Cet emploi des BD multi-représentations comme serveur de données, doit dépasser le cadre des producteurs de données géographiques. Effectivement, les SIG s’insèrent de plus en plus au cœur du système global d’information des utilisateurs de données géographiques (collectivité territoriale, gestionnaire de réseau, administration, …) et sont exploités par plusieurs utilisateurs, pour plusieurs applications [U.S. Government 94].
Or, d’après [Boudon 93], les informations géographiques, sont recueillies dans une logique d’autarcie, c’est-à-dire pour les besoins propres de l’institution, voire d’un service. Cette autarcie entraîne des saisies inutiles, une qualité médiocre des données et une mauvaise gestion des mises à jour. Pour éviter ces trois problèmes, Boudon propose de fédérer des informations de différentes provenances pour qu’un grand nombre d’utilisateurs puisse s’en servir. Ce SIG serait constitué à partir des meilleures sources d’information afin d’obtenir les représentations nécessaires pour l’ensemble des utilisateurs. De plus, pour chaque donnée, un unique propriétaire serait chargé d’assurer la fiabilité et de gérer les mises à jour.

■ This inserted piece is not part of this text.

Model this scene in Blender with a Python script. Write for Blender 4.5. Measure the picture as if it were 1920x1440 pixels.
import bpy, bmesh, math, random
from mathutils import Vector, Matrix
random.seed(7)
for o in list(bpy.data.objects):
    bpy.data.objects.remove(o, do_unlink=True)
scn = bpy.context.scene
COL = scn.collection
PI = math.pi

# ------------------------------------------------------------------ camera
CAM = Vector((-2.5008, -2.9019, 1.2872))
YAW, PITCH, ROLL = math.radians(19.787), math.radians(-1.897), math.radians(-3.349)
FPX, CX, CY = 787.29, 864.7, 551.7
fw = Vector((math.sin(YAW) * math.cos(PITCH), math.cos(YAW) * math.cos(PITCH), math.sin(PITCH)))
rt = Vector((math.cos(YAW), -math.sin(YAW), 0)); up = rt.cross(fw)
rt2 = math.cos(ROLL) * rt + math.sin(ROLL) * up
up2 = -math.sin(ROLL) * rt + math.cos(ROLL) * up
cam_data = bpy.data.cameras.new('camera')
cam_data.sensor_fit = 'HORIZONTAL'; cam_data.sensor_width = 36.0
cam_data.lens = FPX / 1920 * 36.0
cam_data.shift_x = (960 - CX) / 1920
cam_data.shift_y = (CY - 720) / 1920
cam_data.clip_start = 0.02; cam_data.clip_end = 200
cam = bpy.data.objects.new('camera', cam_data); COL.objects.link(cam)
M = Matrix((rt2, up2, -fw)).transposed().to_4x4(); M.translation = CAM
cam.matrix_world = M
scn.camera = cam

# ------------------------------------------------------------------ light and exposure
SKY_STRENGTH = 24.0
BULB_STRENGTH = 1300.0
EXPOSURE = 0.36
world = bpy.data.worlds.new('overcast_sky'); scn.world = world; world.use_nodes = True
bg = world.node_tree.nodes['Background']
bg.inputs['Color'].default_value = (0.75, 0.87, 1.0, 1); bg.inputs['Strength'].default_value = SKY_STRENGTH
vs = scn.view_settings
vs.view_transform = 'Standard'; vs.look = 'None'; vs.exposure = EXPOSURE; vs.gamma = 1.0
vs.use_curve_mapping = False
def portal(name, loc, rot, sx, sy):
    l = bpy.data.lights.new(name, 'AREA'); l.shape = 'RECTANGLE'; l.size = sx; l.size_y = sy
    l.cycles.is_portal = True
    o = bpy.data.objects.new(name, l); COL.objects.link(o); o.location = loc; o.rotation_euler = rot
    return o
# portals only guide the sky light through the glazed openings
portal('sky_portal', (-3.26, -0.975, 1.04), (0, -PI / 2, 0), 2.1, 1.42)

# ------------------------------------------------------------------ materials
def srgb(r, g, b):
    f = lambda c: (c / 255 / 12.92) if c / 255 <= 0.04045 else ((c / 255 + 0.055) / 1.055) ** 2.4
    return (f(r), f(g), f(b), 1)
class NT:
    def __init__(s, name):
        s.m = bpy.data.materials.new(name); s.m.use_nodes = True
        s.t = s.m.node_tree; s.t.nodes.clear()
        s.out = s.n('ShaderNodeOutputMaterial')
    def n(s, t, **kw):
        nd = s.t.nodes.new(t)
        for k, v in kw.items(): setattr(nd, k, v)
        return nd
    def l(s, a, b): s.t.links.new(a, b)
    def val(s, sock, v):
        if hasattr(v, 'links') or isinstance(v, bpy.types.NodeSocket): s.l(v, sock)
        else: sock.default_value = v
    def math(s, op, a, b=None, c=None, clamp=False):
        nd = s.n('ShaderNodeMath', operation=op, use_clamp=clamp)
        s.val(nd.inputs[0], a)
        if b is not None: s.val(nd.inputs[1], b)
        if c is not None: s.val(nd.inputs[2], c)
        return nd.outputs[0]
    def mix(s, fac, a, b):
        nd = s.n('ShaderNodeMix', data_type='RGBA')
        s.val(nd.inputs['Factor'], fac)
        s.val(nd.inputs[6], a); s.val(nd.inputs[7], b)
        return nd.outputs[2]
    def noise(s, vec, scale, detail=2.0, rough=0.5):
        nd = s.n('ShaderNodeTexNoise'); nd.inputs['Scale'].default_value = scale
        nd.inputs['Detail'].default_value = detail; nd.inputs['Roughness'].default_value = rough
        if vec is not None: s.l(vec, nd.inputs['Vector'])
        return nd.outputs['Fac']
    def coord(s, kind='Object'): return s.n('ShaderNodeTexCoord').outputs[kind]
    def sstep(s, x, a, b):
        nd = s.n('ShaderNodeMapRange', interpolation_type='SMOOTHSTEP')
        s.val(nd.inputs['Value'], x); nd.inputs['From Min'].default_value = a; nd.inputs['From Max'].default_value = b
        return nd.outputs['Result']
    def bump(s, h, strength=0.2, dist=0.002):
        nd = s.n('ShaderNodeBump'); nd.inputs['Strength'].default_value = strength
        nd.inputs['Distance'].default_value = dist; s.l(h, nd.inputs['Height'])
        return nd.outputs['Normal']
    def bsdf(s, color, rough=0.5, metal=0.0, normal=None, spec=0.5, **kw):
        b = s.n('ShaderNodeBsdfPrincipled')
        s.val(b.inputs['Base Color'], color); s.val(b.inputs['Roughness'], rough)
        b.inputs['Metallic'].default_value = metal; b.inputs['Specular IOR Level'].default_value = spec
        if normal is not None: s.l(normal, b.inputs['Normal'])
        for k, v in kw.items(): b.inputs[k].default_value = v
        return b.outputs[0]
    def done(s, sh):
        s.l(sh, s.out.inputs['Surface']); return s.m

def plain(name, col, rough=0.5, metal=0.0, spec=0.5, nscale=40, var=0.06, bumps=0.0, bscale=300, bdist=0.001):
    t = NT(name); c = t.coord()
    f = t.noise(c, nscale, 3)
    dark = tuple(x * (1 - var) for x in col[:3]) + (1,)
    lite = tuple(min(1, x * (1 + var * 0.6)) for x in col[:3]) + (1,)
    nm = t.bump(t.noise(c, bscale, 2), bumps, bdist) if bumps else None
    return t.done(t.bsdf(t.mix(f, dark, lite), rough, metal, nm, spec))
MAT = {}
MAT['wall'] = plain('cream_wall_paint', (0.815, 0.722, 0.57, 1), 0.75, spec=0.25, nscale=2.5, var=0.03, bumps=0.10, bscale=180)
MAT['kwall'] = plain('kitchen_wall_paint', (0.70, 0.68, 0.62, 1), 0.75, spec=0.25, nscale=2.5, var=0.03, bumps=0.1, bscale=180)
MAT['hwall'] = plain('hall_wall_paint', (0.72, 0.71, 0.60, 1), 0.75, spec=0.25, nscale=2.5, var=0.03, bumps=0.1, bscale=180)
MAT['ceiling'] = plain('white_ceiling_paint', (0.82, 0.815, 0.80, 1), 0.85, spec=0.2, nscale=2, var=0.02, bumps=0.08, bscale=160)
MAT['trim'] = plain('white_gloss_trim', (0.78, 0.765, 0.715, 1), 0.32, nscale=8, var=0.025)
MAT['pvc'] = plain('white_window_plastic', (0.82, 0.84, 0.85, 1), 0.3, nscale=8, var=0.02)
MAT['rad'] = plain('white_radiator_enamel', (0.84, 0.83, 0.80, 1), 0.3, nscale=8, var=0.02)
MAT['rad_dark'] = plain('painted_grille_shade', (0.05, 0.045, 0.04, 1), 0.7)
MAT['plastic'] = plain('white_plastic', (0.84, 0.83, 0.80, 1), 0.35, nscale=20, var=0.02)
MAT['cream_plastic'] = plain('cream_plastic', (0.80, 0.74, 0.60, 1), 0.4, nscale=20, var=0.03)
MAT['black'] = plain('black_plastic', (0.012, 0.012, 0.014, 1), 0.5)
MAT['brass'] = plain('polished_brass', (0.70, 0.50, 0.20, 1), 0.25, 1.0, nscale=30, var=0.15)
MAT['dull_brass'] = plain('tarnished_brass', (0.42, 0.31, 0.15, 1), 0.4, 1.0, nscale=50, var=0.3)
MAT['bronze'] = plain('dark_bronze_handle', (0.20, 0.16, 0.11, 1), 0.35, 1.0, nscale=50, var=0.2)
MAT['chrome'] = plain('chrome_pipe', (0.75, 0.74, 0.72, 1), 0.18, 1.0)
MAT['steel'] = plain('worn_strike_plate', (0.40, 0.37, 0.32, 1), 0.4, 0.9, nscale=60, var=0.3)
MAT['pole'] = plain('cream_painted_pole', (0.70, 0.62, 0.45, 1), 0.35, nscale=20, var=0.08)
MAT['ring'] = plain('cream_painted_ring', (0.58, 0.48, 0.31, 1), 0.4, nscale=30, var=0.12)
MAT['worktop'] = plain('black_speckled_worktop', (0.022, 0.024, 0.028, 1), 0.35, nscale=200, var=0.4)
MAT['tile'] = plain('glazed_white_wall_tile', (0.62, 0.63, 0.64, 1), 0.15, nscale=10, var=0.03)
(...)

2.1.8Conclusion sur les nouvelles applications multi-représentations
Nous avons donc constaté qu’un grand nombre d’applications nouvelles peuvent tirer profit des BD multi-représentations. Effectivement, ces bases autorisent des applications qui sont coûteuses ou impossibles pour des BD mono-représentations. Elles rendent aussi plus naturelle la visualisation de données géographiques, en proposant à l’utilisateur, à chaque instant, la représentation la plus appropriée à son application. Les BD multi-représentations permettent de plus une meilleure manipulation des données issues des différentes représentations. Ainsi, l’analyse conjointe d’un ensemble de phénomènes corrélés, ce qui peut difficilement être décrit dans la même représentation, et une navigation sans perte d’information entre ces représentations sont rendues possibles.